Maioria queria solução bipartidária

Segundo recente pesquisa Hill-HarrisX, 60% dos entrevistados esperavam que Trump assinasse o acordo bipartidário sobre segurança na fronteira com o México. Outros 24% disseram querer que o presidente aceitasse a proposta para então declarar emergência nacional e ter condições de ampliar a cerca fronteiriça, enquanto 16% afirmaram que valeria esperar por um acordo melhor, mesmo ao custo de um novo shutdown.

A versão conciliadora do texto também foi bem-vista pela maioria, com 76% dos republicanos, 63% dos democratas e 68% dos independentes apoiando suas principais disposições. Entre elas, está a preferência por financiar e construir uma cerca, em vez de um muro de concreto.

“Vá em frente e pegue esse acordo. Clame vitória sobre o US$ 1,3 bilhão, mude e então fale sobre o que vai fazer depois”, sugeriu a Trump o diretor de Estudos de Política Doméstica no American Enterprise Institute, Ryan Streeter, mostrando que o “efeito Teflon” ainda permite a Trump manter o controle da narrativa entre seus eleitores e rever suas decisões, mesmo quando são contraditórias, com baixo custo político.
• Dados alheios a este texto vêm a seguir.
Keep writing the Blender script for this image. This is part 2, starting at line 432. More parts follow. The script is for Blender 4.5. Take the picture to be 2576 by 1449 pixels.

“Os republicanos são muito leais a esse presidente. Então, se ele for por esse caminho, e voltarmos a campo para fazer uma outra pesquisa e perguntar às pessoas se acham que foi a coisa certa, meu palpite é que a maioria dos republicanos vai dizer que acha que foi a coisa certa. Mesmo aqueles que, neste momento, dizem que não querem que ele faça isso”, completou Streeter.

Uma pesquisa Hill-HarrisX da mesma semana apontava que 33% dos eleitores republicanos estariam menos propensos a apoiar o presidente, se ele desistisse do muro na fronteira em troca de outras medidas de segurança. Já 46% disseram que essa mudança não afetaria sua opinião sobre Trump, enquanto 22% reconheceram que estariam mais predispostos a apoiá-lo.